Being sick and in bed for days can seriously warp one's mind.

Tuesday, September 29, 2009

sickly

Unfortunately, the district website was not functioning properly this morning so, as I started my trek to work and made it to the turnpike, I was unable to "call out" sick. I knew there was a number to the subfinder system, so I looked in my gigantic wallet (some women would probably use it as a clutch, or, for those of you who may be unaware of that term, a small purse), to no avail. Having gone through several phones since I was first hired was working against me, too. I guess I didn't transfer the number because I go back and forth about staying at that school.
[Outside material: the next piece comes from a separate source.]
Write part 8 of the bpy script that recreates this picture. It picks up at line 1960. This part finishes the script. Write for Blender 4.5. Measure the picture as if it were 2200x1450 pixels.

I decide to man-up. At that point, I was about to get onto the parkway, which meant I only had about half an hour until I reached my destination. I was waking up, right? I had that thermos of coffee from which to sip, a few cigarettes to give me even more stimulation. I make it to work, thankfully, and sign in. I go to my classroom and attempt to retrieve my lesson plans from my work email because I forgot to save them to my hard drive. Of course, that site does not want to function properly either... My brain is not functioning normally, my voice is hoarse, and no matter how I position myself at my desk, whether with my legs atop it, stretched out across another chair, or with my head down and on my arms, I cannot find comfort.

I just waited till after homeroom and notified the office I'd need to go home. Couldn't hack it. Nor could I find my copy of the film version of the short story we were reading. I didn't have a tv, either... or the patience to even THINK about the after school staff meeting.

So, I go to my cousin's house. where I will be staying/renting a room, and I crash. I sleep for like 5 hours, wake up, and still feel shitty. I don't know what to do. I canceled my psychologist appointment before my nap (it's in cherry hill, which is at least 2 hours away from here) because I wanted to make it to work tomorrow, but what's the point? I doubt I'll feel any better and I need to prepare things!

I'm back in bed but can't really sleep...

And I'm further disappointed because I thought I would lament only briefly, then end this entry with something witty and entertaining. I was wrong. Sorry you read this and bored yourself.

Thursday, September 3, 2009

is it like riding a bike?

I doubt that I've blogged in years... I have a ghost account on a once popular, arguably asian-dominated blogring...

Two people that I highly esteem seem to be writing thought provoking stories on THEIR blogs... so I figured I'd join in on the fun.

(Another reason is so that I can practice using correct grammar/capitalization for when I finally enroll in grad school...)

I know it sucks, but I gotta start somewhere, right? RIGHT?!?!?!??!?